'''

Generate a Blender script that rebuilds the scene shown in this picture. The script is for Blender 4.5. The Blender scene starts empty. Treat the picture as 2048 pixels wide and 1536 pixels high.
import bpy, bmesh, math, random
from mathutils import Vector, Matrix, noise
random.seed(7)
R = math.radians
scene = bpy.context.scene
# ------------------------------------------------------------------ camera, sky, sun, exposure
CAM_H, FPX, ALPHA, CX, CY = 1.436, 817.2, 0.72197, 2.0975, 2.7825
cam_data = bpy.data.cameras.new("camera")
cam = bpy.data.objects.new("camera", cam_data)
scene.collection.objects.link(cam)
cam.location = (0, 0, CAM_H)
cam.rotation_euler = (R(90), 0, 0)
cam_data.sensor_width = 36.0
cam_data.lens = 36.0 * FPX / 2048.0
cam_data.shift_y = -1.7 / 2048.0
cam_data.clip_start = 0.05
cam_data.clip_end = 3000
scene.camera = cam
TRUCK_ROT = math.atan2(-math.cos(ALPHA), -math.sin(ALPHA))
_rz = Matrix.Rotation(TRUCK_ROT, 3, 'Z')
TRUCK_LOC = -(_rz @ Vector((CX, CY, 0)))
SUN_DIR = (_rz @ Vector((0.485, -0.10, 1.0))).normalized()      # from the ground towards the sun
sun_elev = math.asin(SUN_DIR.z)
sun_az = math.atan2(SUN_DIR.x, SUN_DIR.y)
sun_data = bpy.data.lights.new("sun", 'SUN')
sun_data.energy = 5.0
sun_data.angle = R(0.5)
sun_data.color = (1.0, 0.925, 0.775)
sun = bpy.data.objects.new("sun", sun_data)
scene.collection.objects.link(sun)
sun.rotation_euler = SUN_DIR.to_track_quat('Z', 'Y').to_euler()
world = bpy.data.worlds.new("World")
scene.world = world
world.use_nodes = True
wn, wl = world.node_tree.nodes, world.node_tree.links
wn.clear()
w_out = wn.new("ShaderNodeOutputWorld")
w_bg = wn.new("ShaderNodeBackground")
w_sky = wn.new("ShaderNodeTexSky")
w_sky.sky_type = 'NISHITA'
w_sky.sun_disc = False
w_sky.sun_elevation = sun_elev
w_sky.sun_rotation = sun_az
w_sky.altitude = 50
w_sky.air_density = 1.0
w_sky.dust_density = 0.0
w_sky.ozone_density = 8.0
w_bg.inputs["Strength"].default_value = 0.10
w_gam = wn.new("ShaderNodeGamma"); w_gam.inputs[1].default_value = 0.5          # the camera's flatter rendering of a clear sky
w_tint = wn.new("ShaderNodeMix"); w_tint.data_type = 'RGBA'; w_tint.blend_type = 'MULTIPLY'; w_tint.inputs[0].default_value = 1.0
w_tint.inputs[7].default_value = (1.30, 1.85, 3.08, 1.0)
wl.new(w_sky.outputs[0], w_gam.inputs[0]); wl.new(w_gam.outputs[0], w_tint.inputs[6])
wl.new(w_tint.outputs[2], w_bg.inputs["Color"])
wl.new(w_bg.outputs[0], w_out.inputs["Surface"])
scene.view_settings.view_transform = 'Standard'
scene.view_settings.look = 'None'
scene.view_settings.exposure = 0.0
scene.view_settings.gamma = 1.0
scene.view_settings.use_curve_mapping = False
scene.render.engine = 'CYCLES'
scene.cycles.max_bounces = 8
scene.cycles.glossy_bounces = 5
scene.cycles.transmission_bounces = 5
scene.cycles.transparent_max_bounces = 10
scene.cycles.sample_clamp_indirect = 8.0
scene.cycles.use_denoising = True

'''

— Requirement —
Copy every line exactly. Leave nothing out.

— Reply —
Generate a Blender script that rebuilds the scene shown in this picture. The script is for Blender 4.5. The Blender scene starts empty. Treat the picture as 2048 pixels wide and 1536 pixels high.
import bpy, bmesh, math, random
from mathutils import Vector, Matrix, noise
random.seed(7)
R = math.radians
scene = bpy.context.scene
# ------------------------------------------------------------------ camera, sky, sun, exposure
CAM_H, FPX, ALPHA, CX, CY = 1.436, 817.2, 0.72197, 2.0975, 2.7825
cam_data = bpy.data.cameras.new("camera")
cam = bpy.data.objects.new("camera", cam_data)
scene.collection.objects.link(cam)
cam.location = (0, 0, CAM_H)
cam.rotation_euler = (R(90), 0, 0)
cam_data.sensor_width = 36.0
cam_data.lens = 36.0 * FPX / 2048.0
cam_data.shift_y = -1.7 / 2048.0
cam_data.clip_start = 0.05
cam_data.clip_end = 3000
scene.camera = cam
TRUCK_ROT = math.atan2(-math.cos(ALPHA), -math.sin(ALPHA))
_rz = Matrix.Rotation(TRUCK_ROT, 3, 'Z')
TRUCK_LOC = -(_rz @ Vector((CX, CY, 0)))
SUN_DIR = (_rz @ Vector((0.485, -0.10, 1.0))).normalized()      # from the ground towards the sun
sun_elev = math.asin(SUN_DIR.z)
sun_az = math.atan2(SUN_DIR.x, SUN_DIR.y)
sun_data = bpy.data.lights.new("sun", 'SUN')
sun_data.energy = 5.0
sun_data.angle = R(0.5)
sun_data.color = (1.0, 0.925, 0.775)
sun = bpy.data.objects.new("sun", sun_data)
scene.collection.objects.link(sun)
sun.rotation_euler = SUN_DIR.to_track_quat('Z', 'Y').to_euler()
world = bpy.data.worlds.new("World")
scene.world = world
world.use_nodes = True
wn, wl = world.node_tree.nodes, world.node_tree.links
wn.clear()
w_out = wn.new("ShaderNodeOutputWorld")
w_bg = wn.new("ShaderNodeBackground")
w_sky = wn.new("ShaderNodeTexSky")
w_sky.sky_type = 'NISHITA'
w_sky.sun_disc = False
w_sky.sun_elevation = sun_elev
w_sky.sun_rotation = sun_az
w_sky.altitude = 50
w_sky.air_density = 1.0
w_sky.dust_density = 0.0
w_sky.ozone_density = 8.0
w_bg.inputs["Strength"].default_value = 0.10
w_gam = wn.new("ShaderNodeGamma"); w_gam.inputs[1].default_value = 0.5          # the camera's flatter rendering of a clear sky
w_tint = wn.new("ShaderNodeMix"); w_tint.data_type = 'RGBA'; w_tint.blend_type = 'MULTIPLY'; w_tint.inputs[0].default_value = 1.0
w_tint.inputs[7].default_value = (1.30, 1.85, 3.08, 1.0)
wl.new(w_sky.outputs[0], w_gam.inputs[0]); wl.new(w_gam.outputs[0], w_tint.inputs[6])
wl.new(w_tint.outputs[2], w_bg.inputs["Color"])
wl.new(w_bg.outputs[0], w_out.inputs["Surface"])
scene.view_settings.view_transform = 'Standard'
scene.view_settings.look = 'None'
scene.view_settings.exposure = 0.0
scene.view_settings.gamma = 1.0
scene.view_settings.use_curve_mapping = False
scene.render.engine = 'CYCLES'
scene.cycles.max_bounces = 8
scene.cycles.glossy_bounces = 5
scene.cycles.transmission_bounces = 5
scene.cycles.transparent_max_bounces = 10
scene.cycles.sample_clamp_indirect = 8.0
scene.cycles.use_denoising = True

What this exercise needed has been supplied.